The editorial also argues that this reservation policy may not be the best way to try and better the condition of economically weaker sections: “… it is unclear how far the state can fulfil its obligations to the families falling within the EWS when more jobs are created in the private sector. Therefore, policies that focus on expanding employment would work better for the EWS rather than the promise of jobs that are fairly limited. The government also needs to work on improving the quality of educational institutions in general, which will limit the demand for reservations to get into the chosen few.”

The newspaper also points to the danger of this leading to clamour from different caste groups demanding reservations. “In an economy like India’s, this trend is likely to aggravate social tensions, which is the last thing India needs at this point.

‘Leaves some discomfort’

While it is heartening to accept this decision as pro-poor, The Telegraph has noted in its editorial, it is impossible to ignore that the exclusions “leave some discomfort”.

“The quota is declaredly not for those who come under other reservations umbrellas; the poor among SC/ST and OBC groups are excluded. The Constitution is against discrimination and in favour of equality. But the Supreme Court dismissed the petitioners’ objections on this score since the Constitution’s basic structure is not hurt by the EWS quota. Obviously, then, representation — rather, the lack of it — is not the basis of reservations, neither, necessarily, is educational and social backwardness caused by historical injustice.”

‘Attempt to fashion a new welfare architecture’

The Indian Express editorial did not focus as much on the exclusions, and instead talked about the Narendra Modi government’s attempt to reconfigure India’s affirmative action policy by reading caste alongside class. At the same time, the editorial said that it was important for the government to take seriously the concerns raised by the dissenting opinion in the Supreme Court and marginalised caste groups.

The EWS quota “has imbibed the spirit of creamy layer, formulated by the apex court in Indra Sawhney (1992) to exclude the economically better-off OBC candidates from the ambit of reservation, to explore differentiated quotas for the OBCs as well as religious minorities. The Justice G Rohini commission on OBC subcategorisation, the move to look at the conditions of Pasmanda Muslims, the panel to look into quotas for Dalit Christians, all recently constituted, are premised on the principle that economic well-being has to be considered in policy deliberations on discrimination. This shift in approach towards social inclusion and welfare, even without diluting the existing reservation for SCs, STs and OBCs, may lead to a reconfiguration of political allegiances,” the editorial notes.

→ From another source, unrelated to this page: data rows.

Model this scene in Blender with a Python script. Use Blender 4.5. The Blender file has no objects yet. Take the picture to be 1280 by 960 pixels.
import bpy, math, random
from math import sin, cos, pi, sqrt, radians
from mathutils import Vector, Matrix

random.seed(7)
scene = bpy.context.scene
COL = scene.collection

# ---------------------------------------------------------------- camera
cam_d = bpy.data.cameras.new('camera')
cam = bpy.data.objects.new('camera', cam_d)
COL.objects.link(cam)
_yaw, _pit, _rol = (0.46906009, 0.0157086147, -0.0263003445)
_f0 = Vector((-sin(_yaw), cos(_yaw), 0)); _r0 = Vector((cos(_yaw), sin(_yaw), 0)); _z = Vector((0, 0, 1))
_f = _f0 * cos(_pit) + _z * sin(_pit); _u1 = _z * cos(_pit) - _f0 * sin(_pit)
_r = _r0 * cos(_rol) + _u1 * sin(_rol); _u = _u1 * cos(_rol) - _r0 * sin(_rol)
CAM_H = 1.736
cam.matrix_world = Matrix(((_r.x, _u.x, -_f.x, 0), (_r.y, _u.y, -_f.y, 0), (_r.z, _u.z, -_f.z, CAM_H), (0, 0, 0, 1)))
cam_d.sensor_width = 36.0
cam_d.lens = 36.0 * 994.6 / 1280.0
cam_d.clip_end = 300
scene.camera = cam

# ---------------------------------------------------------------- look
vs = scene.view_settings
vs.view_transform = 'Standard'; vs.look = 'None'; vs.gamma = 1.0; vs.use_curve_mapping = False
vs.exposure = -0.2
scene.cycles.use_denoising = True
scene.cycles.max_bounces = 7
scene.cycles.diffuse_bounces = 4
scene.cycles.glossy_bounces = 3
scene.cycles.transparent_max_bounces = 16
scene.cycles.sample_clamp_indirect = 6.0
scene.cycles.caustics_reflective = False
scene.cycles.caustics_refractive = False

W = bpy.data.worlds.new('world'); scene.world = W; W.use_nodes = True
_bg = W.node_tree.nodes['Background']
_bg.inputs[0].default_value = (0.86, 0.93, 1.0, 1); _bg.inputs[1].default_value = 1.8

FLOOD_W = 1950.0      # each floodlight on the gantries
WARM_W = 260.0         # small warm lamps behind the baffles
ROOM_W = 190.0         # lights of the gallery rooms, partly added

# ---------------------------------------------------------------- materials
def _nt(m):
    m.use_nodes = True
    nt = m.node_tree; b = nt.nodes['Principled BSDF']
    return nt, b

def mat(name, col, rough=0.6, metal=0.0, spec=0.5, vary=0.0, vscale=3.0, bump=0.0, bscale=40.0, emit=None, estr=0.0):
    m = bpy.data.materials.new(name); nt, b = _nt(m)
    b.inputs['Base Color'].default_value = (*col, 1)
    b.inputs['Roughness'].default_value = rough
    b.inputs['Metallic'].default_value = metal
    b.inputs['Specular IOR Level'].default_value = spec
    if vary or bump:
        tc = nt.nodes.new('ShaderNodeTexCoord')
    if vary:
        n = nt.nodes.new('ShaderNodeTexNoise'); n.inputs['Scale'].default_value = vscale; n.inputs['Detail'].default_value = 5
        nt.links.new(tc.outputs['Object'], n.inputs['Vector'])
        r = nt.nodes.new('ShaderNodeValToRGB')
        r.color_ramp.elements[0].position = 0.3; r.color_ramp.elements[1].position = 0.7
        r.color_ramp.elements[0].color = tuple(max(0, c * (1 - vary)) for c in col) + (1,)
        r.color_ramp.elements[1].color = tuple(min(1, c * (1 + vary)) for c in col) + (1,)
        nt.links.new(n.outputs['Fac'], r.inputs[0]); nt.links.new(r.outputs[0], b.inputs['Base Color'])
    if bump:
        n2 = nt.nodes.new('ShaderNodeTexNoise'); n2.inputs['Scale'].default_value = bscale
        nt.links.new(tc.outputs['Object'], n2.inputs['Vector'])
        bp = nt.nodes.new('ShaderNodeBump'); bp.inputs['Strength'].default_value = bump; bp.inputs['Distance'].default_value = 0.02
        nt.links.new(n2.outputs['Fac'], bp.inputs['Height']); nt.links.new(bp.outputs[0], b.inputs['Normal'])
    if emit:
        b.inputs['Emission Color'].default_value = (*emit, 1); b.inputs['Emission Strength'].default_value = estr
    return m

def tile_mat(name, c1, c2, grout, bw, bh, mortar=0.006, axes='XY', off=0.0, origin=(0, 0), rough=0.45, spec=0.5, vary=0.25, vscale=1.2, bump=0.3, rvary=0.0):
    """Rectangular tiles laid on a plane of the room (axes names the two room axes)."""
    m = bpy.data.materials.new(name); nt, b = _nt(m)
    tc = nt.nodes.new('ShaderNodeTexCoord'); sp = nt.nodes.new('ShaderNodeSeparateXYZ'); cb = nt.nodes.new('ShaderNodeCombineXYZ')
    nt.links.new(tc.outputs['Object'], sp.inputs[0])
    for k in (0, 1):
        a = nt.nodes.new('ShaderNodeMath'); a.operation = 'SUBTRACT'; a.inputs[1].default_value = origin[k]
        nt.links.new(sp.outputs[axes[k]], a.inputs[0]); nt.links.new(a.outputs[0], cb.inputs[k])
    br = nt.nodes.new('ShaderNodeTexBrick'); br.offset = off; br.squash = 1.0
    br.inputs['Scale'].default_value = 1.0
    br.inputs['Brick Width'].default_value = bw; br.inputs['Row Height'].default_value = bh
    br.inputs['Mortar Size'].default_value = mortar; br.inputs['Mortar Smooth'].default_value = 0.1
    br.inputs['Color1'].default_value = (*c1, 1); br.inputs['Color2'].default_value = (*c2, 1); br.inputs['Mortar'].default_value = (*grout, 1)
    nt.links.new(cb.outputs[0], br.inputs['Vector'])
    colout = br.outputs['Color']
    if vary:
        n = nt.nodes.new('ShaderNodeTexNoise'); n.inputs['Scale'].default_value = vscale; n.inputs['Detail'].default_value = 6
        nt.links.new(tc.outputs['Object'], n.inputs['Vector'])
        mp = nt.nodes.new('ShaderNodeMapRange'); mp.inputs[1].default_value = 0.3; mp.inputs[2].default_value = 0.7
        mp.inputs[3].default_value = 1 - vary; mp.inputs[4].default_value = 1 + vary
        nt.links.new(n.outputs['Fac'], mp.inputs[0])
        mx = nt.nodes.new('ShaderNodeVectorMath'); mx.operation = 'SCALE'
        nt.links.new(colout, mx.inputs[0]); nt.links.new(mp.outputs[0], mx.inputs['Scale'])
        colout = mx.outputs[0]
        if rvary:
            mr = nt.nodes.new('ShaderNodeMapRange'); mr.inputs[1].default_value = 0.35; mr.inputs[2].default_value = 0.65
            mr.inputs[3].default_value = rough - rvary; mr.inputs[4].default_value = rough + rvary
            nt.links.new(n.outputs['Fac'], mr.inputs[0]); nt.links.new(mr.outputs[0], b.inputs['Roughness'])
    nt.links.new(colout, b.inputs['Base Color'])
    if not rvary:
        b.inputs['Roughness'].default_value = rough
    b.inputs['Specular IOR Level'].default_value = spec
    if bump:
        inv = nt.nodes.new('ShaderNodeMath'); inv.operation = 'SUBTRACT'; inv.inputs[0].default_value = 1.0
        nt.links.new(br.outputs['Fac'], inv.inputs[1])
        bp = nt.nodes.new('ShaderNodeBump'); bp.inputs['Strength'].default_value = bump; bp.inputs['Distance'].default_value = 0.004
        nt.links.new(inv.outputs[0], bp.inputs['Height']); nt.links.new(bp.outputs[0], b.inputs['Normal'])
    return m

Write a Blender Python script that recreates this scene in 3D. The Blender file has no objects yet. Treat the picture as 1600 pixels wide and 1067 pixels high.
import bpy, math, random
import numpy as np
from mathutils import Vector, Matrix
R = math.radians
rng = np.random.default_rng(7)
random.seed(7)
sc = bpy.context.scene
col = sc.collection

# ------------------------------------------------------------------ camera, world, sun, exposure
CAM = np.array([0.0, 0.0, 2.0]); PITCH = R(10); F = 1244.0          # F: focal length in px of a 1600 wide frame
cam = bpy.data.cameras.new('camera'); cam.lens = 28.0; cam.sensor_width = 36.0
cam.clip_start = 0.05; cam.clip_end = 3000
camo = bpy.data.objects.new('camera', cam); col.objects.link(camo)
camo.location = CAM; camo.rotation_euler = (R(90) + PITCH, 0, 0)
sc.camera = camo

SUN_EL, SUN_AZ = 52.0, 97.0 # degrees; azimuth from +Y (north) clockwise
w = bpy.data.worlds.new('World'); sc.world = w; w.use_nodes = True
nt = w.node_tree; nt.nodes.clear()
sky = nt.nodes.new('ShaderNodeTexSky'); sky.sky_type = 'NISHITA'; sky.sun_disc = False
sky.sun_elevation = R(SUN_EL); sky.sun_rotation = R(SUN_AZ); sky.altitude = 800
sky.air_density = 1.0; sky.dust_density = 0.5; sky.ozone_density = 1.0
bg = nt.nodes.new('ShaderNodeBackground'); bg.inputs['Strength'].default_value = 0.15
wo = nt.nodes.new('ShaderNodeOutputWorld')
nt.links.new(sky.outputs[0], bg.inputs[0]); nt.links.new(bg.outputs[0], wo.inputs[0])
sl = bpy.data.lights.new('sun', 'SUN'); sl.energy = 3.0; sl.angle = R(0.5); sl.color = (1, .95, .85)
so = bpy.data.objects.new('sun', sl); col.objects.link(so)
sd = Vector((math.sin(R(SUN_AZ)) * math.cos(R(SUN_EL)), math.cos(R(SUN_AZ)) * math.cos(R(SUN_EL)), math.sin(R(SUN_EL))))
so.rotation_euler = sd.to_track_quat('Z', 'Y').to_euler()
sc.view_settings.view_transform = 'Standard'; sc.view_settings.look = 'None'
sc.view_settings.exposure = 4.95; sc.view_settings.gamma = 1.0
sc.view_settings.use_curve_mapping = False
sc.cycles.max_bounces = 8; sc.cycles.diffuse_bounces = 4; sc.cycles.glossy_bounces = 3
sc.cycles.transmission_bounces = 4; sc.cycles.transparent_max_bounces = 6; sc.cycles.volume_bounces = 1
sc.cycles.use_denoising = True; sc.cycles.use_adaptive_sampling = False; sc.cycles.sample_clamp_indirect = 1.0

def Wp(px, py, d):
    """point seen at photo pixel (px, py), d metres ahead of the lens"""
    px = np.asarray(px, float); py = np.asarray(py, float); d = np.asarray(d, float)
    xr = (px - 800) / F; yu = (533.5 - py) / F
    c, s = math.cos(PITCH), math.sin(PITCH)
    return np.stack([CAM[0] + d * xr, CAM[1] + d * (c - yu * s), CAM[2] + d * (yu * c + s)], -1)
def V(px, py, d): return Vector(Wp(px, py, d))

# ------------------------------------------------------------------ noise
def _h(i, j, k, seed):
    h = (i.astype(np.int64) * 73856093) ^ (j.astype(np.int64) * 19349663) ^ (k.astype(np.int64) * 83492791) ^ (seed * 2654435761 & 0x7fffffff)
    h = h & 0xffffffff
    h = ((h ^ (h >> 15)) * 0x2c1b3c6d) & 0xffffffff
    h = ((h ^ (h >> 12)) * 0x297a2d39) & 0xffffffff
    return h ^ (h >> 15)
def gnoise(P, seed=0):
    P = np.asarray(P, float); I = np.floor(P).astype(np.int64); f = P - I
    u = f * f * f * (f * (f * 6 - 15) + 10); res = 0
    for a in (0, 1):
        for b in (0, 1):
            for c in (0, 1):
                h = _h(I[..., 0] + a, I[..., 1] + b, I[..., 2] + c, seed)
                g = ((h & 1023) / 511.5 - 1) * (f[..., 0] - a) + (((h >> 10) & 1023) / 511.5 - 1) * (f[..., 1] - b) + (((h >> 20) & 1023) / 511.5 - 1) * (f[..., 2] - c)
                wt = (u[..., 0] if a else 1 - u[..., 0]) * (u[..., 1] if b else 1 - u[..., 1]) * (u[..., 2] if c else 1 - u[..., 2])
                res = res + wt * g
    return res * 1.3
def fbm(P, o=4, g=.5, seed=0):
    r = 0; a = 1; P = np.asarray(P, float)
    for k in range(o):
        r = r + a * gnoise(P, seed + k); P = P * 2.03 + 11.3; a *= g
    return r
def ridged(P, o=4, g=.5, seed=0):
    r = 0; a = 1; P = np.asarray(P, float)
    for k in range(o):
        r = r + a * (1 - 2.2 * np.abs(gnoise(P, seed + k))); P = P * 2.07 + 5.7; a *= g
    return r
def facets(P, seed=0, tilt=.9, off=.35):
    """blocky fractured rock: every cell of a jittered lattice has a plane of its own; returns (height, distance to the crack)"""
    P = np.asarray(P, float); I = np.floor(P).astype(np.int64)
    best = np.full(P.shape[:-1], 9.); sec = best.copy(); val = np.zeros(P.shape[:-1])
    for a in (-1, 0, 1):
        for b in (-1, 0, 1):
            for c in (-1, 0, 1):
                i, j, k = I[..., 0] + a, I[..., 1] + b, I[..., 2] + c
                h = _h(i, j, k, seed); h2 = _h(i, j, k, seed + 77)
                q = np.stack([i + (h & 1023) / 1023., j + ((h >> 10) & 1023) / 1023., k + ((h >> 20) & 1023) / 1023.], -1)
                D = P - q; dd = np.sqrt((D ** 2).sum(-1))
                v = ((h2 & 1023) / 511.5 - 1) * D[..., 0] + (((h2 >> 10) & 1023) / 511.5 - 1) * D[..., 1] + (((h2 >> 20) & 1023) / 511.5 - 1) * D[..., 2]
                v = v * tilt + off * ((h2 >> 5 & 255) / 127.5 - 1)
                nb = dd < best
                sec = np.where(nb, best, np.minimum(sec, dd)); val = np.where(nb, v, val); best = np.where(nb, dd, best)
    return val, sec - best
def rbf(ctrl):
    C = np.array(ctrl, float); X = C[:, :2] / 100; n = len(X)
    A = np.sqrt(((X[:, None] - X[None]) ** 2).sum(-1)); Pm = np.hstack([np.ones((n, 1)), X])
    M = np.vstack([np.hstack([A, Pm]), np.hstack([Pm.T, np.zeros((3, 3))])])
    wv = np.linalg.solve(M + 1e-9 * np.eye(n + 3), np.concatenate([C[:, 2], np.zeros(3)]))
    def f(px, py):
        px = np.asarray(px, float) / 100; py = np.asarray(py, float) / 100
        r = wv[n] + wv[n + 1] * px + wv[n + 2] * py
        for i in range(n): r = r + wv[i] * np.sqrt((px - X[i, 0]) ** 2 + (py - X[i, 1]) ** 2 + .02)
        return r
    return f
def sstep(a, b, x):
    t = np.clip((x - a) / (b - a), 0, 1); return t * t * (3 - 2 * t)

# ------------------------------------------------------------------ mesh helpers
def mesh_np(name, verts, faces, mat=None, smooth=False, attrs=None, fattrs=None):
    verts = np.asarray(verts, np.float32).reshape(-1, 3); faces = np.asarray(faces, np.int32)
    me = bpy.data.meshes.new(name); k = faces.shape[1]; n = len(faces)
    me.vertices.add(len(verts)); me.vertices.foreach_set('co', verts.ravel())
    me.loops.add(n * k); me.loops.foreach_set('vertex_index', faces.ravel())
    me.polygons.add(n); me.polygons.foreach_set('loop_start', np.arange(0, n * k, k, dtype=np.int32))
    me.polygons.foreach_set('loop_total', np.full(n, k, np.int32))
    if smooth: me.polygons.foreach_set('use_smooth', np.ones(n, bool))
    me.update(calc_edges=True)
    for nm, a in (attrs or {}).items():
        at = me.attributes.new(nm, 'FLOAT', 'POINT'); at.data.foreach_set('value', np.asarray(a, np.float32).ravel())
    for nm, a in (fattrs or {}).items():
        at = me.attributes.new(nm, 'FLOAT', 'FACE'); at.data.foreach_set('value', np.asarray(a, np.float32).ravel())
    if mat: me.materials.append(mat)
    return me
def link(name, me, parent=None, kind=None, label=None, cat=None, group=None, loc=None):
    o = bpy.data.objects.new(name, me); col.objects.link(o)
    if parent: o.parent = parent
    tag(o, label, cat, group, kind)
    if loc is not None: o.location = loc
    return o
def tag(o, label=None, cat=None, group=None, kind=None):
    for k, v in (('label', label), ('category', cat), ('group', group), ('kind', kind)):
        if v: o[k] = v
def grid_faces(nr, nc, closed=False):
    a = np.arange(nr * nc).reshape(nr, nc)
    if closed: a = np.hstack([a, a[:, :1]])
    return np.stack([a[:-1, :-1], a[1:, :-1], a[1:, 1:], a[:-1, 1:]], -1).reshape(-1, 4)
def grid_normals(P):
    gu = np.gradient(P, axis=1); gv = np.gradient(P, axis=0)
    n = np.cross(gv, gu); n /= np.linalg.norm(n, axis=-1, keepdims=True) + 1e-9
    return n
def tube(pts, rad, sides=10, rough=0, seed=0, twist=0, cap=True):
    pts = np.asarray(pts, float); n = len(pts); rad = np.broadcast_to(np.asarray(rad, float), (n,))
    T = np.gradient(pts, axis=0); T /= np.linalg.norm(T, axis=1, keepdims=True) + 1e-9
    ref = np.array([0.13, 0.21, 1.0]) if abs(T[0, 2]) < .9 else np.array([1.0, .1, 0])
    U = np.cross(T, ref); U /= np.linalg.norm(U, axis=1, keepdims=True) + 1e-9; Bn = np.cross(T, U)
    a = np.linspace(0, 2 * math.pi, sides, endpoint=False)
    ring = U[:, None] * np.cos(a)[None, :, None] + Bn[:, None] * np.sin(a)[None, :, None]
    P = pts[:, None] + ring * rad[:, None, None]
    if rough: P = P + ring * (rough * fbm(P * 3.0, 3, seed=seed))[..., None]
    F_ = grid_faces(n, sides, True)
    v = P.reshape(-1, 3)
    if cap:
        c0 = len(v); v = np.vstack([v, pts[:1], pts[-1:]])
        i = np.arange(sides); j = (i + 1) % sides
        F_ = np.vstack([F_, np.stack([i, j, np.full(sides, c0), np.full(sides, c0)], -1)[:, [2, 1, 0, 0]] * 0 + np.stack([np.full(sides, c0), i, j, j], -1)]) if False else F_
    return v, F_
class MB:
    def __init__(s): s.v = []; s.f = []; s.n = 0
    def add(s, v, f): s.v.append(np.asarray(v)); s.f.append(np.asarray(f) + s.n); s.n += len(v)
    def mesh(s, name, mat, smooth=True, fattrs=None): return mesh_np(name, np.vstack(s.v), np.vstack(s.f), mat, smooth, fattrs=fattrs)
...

If discrimination and inequality of opportunity are to be seriously addressed, the newspaper continues, “expanding the economic pie remains the principal imperative. That will need heavy lifting, social, economic and political, and could, three decades after Mandal, reshape the politics of affirmative action towards being much more inclusive.”

‘Economic criteria for reservations welcome’

The Times of India editorial has welcomed the Supreme Court’s decision to allow economic criteria to determine reservations in India. However, the newspaper believes that the strong disagreements between the majority and minority judges’ views on whether or not the 50% cap on quotas can be breached when it comes to EWS will lead to further questions in the future.

“Justice Maheshwari, in his majority verdict, highlighted that the 50% cap is applicable for backward classes, SCs and STs. But it is not certain that the interpretation of the majority in the constitution bench will necessarily guide all subsequent attempts at getting new quotas. Plus, many socially dominant groups aren’t satisfied with a 10% “general category” quota. So, it’s likely that as various interest groups parse the words of the judges, the EWS ruling won’t be the final word.”

Times of India too noted that the decision to restrict the EWS quota to upper castes was a political one: “The exclusion of OBCs, SCs and STs from the EWS quota was politically deemed necessary because GoI had sensed considerable heartburn among unreserved groups.”

The editorial also makes another important point: that for a reservation like this to be truly effective, data-gathering on a large and serious scale will be required. “To truly benefit the poor, deprivation needs quantification via extensive government surveys. But such empirical exercises no longer find official favour,” it concludes.

‘May open demands for fresh quotas’

The Hindustan Times, while remembering other watershed moments in India’s reservation policy, notes in its editorial that Monday’s decision will go down in history for three major reasons:

“One, by saying that the 50% cap for quotas in public jobs and education was desirable but not inflexible or inviolable (and holding that the context of whether it was obtained under Articles 15(4), 15(5) or 16(4) of the Constitution is important), the verdict may open the door for further movement around fresh quota demands. Given economic distress and shrinking government employment, it is almost certain that more communities will clamour for quotas in the future. Two, for the first time, an economic yardstick will be the sole criteria to determine eligibility for an affirmative action programme. This breaks from precedents and past definitions of backwardness that always pivoted on socioeconomic conditions and histories of oppression. Given that surveys show large sections of India’s population back income-based quotas, it remains to be seen how economic parameters shape the reservation mechanism in the years to come. And three, with the EWS quota in place, an overwhelming majority of the country is now eligible for one form or other of reservation. It will be interesting to see whether this expansion changes the politics around reservation, especially the vocal opposition of upper caste groups and the now debunked link between quotas and merit.”